The Excellence Awards Programme that he created has honoured and taken to Canada Nobel Laureate Prof Wole Soyinka of Nigeria, South African music superstar Yvonne Chaka Chaka, civil rights leader Dr Martin Luther King Jr’s daughter, Dr Bernice King, who is also the CEO of The King Centre in Atlanta, USA, Bob Marley’s wife Rita Marley, Jamaica’s first female prime minister Portia Simpson Miller and others.
Television channel
In the 2013 CNN documentary, Mawa said, “Producing a television programme may not be enough. It is possible to have a channel. And potentially having a channel might not be enough.
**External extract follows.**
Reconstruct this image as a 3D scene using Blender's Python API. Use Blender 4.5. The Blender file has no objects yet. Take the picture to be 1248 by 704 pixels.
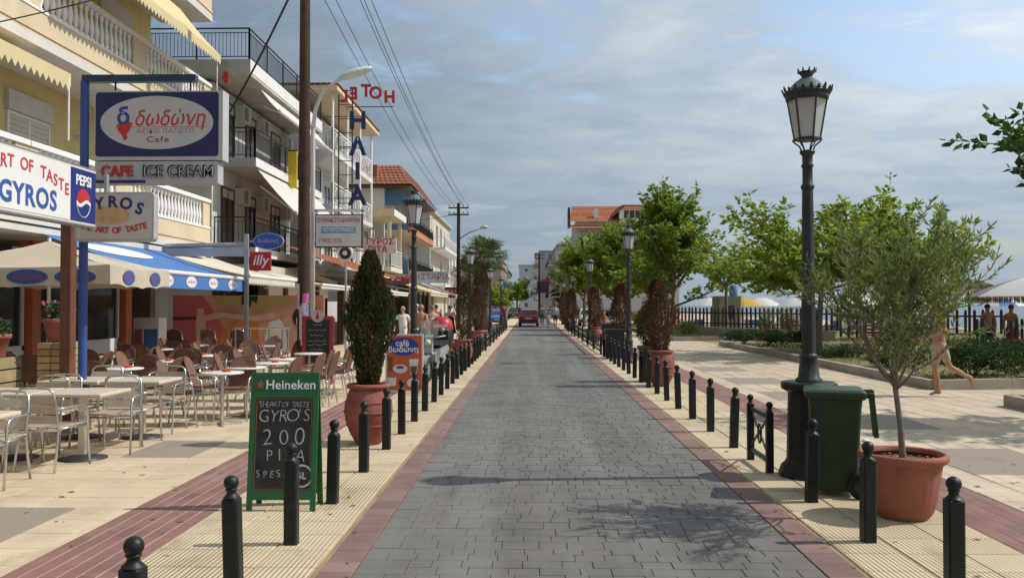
import bpy, bmesh, math, random
from mathutils import Vector, Matrix, Euler
R = math.radians
PI = math.pi
scene = bpy.context.scene
col = scene.collection
random.seed(7)

# ------------------------------------------------------------------ camera
cam_d = bpy.data.cameras.new('camera'); cam = bpy.data.objects.new('camera', cam_d); col.objects.link(cam)
cam.location = (0, 0, 1.70)
cam.rotation_euler = (R(90 + 1.09), 0, R(1.255))
cam_d.sensor_width = 36; cam_d.lens = 30.29; cam_d.clip_end = 20000; cam_d.clip_start = .05
scene.camera = cam

# ------------------------------------------------------------------ sun and sky
SUN_EL, SUN_AZ = 47.0, 5.0            # azimuth measured from +X towards +Y
sd = bpy.data.lights.new('sun', 'SUN'); sd.energy = 3.8; sd.angle = R(.6); sd.color = (1, .95, .86)
sun = bpy.data.objects.new('sun', sd); col.objects.link(sun)
sv = Vector((math.cos(R(SUN_EL)) * math.cos(R(SUN_AZ)), math.cos(R(SUN_EL)) * math.sin(R(SUN_AZ)), math.sin(R(SUN_EL))))
sun.rotation_euler = sv.to_track_quat('Z', 'Y').to_euler(); sun.location = sv * 60
world = bpy.data.worlds.new('World'); scene.world = world; world.use_nodes = True

def build_sky():
    nt = world.node_tree; N = nt.nodes; L = nt.links; N.clear()
    def n(t, **k):
        a = N.new(t)
        for q, v in k.items(): setattr(a, q, v)
        return a
    def mth(op, a, b=None, c=None, clamp=False):
        m = n('ShaderNodeMath', operation=op); m.use_clamp = clamp
        for i, v in enumerate((a, b, c)):
            if v is None: continue
            if hasattr(v, 'is_output'): L.new(v, m.inputs[i])
            else: m.inputs[i].default_value = v
        return m.outputs[0]
    def mixc(f, a, b):
        m = n('ShaderNodeMix', data_type='RGBA')
        for i, v in ((0, f), (6, a), (7, b)):
            if hasattr(v, 'is_output'): L.new(v, m.inputs[i])
            else: m.inputs[i].default_value = v
        return m.outputs[2]
    def ramp(f, lo, hi):
        m = n('ShaderNodeMapRange', interpolation_type='SMOOTHSTEP'); L.new(f, m.inputs[0])
        m.inputs[1].default_value = lo; m.inputs[2].default_value = hi
        return m.outputs[0]
    sky = n('ShaderNodeTexSky', sky_type='NISHITA'); sky.sun_disc = False
    sky.sun_elevation = R(SUN_EL); sky.sun_rotation = R(90 - SUN_AZ); sky.air_density = 1.2; sky.dust_density = 2.0; sky.ozone_density = 1.5
    tc = n('ShaderNodeTexCoord'); sep = n('ShaderNodeSeparateXYZ'); L.new(tc.outputs['Generated'], sep.inputs[0])
    x, y, z = sep.outputs
    zz = mth('ADD', mth('MAXIMUM', z, 0.0), .10)
    comb = n('ShaderNodeCombineXYZ')
    L.new(mth('DIVIDE', x, zz), comb.inputs[0]); L.new(mth('DIVIDE', y, zz), comb.inputs[1])
    P = comb.outputs[0]
    def noise(sc, det, rough, off=(0, 0, 0), st=(1, 1, 1), dist=0.):
        mp = n('ShaderNodeMapping'); mp.inputs['Location'].default_value = off; mp.inputs['Scale'].default_value = st
        L.new(P, mp.inputs[0]); t = n('ShaderNodeTexNoise'); L.new(mp.outputs[0], t.inputs[0])
        t.inputs['Scale'].default_value = sc; t.inputs['Detail'].default_value = det; t.inputs['Roughness'].default_value = rough
        t.inputs['Distortion'].default_value = dist
        return t.outputs[0]
    big = noise(SKY_BIG, 6, .55, SKY_OFF, (1, 1.2, 1), .2)
    fine = noise(1.7, 9, .62, (3, 1, 0), (1, 1.25, 1), .3)
    # sunward brightness: cloud lit from the sun's side of the sky
    dt = n('ShaderNodeVectorMath', operation='DOT_PRODUCT'); L.new(tc.outputs['Generated'], dt.inputs[0])
    hv = Vector((math.cos(R(SUN_AZ)), math.sin(R(SUN_AZ)), .35)).normalized(); dt.inputs[1].default_value = hv
    sunward = ramp(dt.outputs['Value'], -.42, .68)
    mask = ramp(mth('ADD', mth('MULTIPLY', big, .72), mth('MULTIPLY', fine, .44)), SKY_LO, SKY_HI)
    tone = ramp(mth('ADD', mth('MULTIPLY', fine, .6), mth('MULTIPLY', noise(.55, 6, .6, (9, 4, 0), (1, 1.6, 1)), .4)), .30, .70)
    dark = mixc(sunward, CL_DARK0, CL_DARK1); lite = mixc(sunward, CL_LITE0, CL_LITE1)
    cloud = mixc(tone, dark, lite)
    skyc = n('ShaderNodeHueSaturation'); skyc.inputs['Saturation'].default_value = .95; skyc.inputs['Value'].default_value = SKY_VAL
    L.new(sky.outputs[0], skyc.inputs['Color'])
    both = mixc(mth('MULTIPLY', mask, .95), skyc.outputs[0], cloud)
    # haze towards the horizon
    hz = ramp(z, 0.0, .30)
    fin = mixc(hz, mixc(.72, both, HAZE), both)
    bg = n('ShaderNodeBackground'); L.new(fin, bg.inputs[0]); bg.inputs[1].default_value = .10
    o = n('ShaderNodeOutputWorld'); L.new(bg.outputs[0], o.inputs[0])
SKY_BIG, SKY_OFF, SKY_LO, SKY_HI, SKY_VAL = .42, (15, 1.2, 0), .475, .565, 1.75
CL_DARK0, CL_DARK1 = (1.22, 1.75, 2.32, 1), (3.9, 5.0, 6.1, 1)
CL_LITE0, CL_LITE1 = (1.8, 2.45, 3.08, 1), (8.3, 9.1, 9.8, 1)
HAZE = (3.05, 3.85, 4.6, 1)
build_sky()
vs = scene.view_settings; vs.view_transform = 'Standard'; vs.look = 'None'; vs.exposure = 0; vs.gamma = 1
scene.render.engine = 'CYCLES'
try: scene.cycles.max_bounces = 6; scene.cycles.transparent_max_bounces = 12
except Exception: pass

# ------------------------------------------------------------------ object helpers
def tag(o, label=None, cat=None, group=None, kind=None):
    if label: o['label'] = label
    if cat: o['category'] = cat
    if group: o['group'] = group
    if kind: o['kind'] = kind
    return o
def thing(name, label, cat, loc=(0, 0, 0), rz=0, group=None):
    o = bpy.data.objects.new(name, None); col.objects.link(o); o.empty_display_size = .2
    o.location = loc; o.rotation_euler = (0, 0, rz); return tag(o, label, cat, group)
def link(name, me, parent=None, loc=None, rot=None, sc=None, mat=None):
    o = bpy.data.objects.new(name, me); col.objects.link(o)
    if parent is not None: o.parent = parent
    if loc is not None: o.location = loc
    if rot is not None: o.rotation_euler = rot
    if sc is not None: o.scale = sc
    return o
def copy_tree(o, parent=None):
    c = o.copy(); col.objects.link(c)
    if parent is not None: c.parent = parent
    for ch in KIDS(o): copy_tree(ch, c)
    return c
def KIDS(o): return list(o.children)
def place(proto, used, loc, rz=0, label=None, group=None):
    o = proto if not used.get(proto.name) else copy_tree(proto)
    used[proto.name] = True
    o.location = loc; o.rotation_euler = (0, 0, rz)
    if label: o['label'] = label
    if group: o['group'] = group
    return o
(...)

It might be appropriate to have multiple.”
The comment appeared to have been made in passing, but three years later in 2016, Mawa launched Afroglobal Television, his first TV channel, which, going by the trajectory of things, could be the first of several.
In 2017, Mawa decided to author the 150 Extraordinary Canadians Legacy book with his wife Patricia. The 332-page book coincided with Canada’s 150th birthday. It was so seminal that Canadian prime minister Justin Trudeau wrote the foreword.
The book profiles music superstar Celine Dion; astronaut Chris Hadfield, Hollywood’s Titanic director James Cameron, and many other diverse Canadians of national and international acclaim.
The honours
Over the years, the accolades have been flowing to Mawa’s bosom. Some the honours he has received include the York Regional Police Civic Leadership Award; Reelworld Visionary Award, the Queen Elizabeth II Diamond Jubilee Medal, presented by the Government of Canada on behalf of the Queen of England… the list goes on.
“One of the most distinct honours I hold dear is when Dr Julius Garvey, son of the legendary Marcus Mosiah Garvey, said at the launch of the Afroglobal Television channel in 2016 that my vision and work is the extension of his father’s legacy. He later asked me to help set up the Marcus Garvey Institute as the preeminent organisation to advance his father’s global influence,” says Mawa.
“The institute was formally incorporated on October 10, 2020, in Canada, with Dr Garvey, our associate Michael Dawson and I as founding directors. This is monumental because Marcus Garvey was a revolutionary leader who inspired Kwame Nkrumah and other leaders of Africa’s independence movement, among other great achievements,” he adds.
Early life
Mawa was born in Entebbe, in the early 70s, to Severino Amanzuru, a police officer from Ajujo in Adjumani District, and Monica Yemba, who was born in Yei, South Sudan. The couple had a daughter before him and six other children in the extended family.
“My father was an exceptional police officer, known for his spirit of excellence and integrity. He was officer 536, who carried a badge of honour. I would later learn that we were poor because he would not take bribes,” Mawa says of his old man who passed away in 1990.
Mawa is grateful to his uncles the Rev Willow Yemba and Hissen Buda, who helped his mother navigate challenges, raise him and support his siblings.
As a child, Mawa was close to his sister, Jesca Eriyo, who would later serve as Member of Parliament in Uganda, minister of State and deputy secretary general of the East African Community.
Education
After obtaining his O-Level certificate in Moyo, Mawa proceeded to Mvara in Arua for his A-Level which he concluded at Kampala Secondary School in 1993. He then went to Kenya, with the intention of attending Daystar, a Christian university in Nairobi. However, he got an opportunity to go to Canada.
Mawa arrived in Ottawa in 1994, and commenced his Bachelor of Arts degree in Film Studies at Carleton University in 1995. He also later pursued studies in leadership and various technical training programmes in film and television.
“My mother, who passed away in 2016, taught me that it is dreams that fuel passion. She said not even the sky is a limit, because it is just an illusion. I encourage everyone, especially our youth, to discover their passion and everything else will follow,” he says.